Worthington Welcomes Envoys From Japan

Worthington Welcomes Envoys From Japan

Vincent Eguakun

On September 24th a Japanese delegation visited Worthington. Worthington and the Japanese city of Sayama have been sister cities as a part of the Sister Cities International program. Worthington and Sayama have been in good relations since 1993, and the program is behind that. 


In the garage of the Old Worthington fire station in 1993, delegates from Sayama, Japan sipped tea. Japan was in search of a sister city at that time, so they visited many cities in Ohio including Worthington. The Sayama International friendship association (SIFA) sent a request to Worthington to be their friendship city. Worthington accepted as they created the Worthington International Friendship Association (WIFA). Representatives from Worthington visited Sayama in 1994 to bind this friendship. Five years later, in 1999, the two cities signed a sister city agreement. The bond of the two cities has grown tremendously in that time span.


Since the binding of the two cities, citizens of both, including students, city officials, and youth athletes, have visited one another’s city. One year, Worthington sent a student from Worthington Kilbourne high school to Sayama to perform in a number of settings and to experience the culture of Sayama. The two cities frequently make cultural exchanges within the other’s communities.

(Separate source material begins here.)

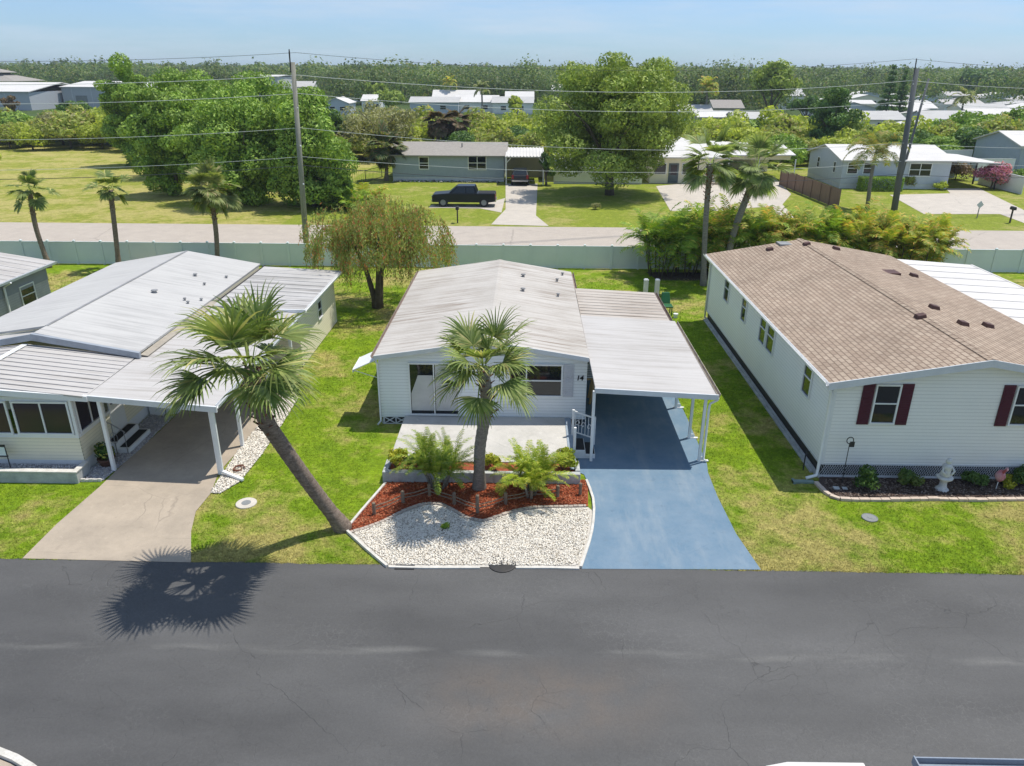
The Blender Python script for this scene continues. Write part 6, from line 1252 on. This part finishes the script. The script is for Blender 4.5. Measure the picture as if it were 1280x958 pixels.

The representatives from Sayama most recently visited Worthington this past month. The Japanese arrived on September 24th and stayed until September 29th. During those five days, the Japanese visited public buildings including schools and the fire station. On September 28th Worthington held a reception at the McConnell Arts Center for the delegation. Food was served and musical performances from Worthington Kilbourne’s singers and Thomas Worthington’s band highlighted the evening.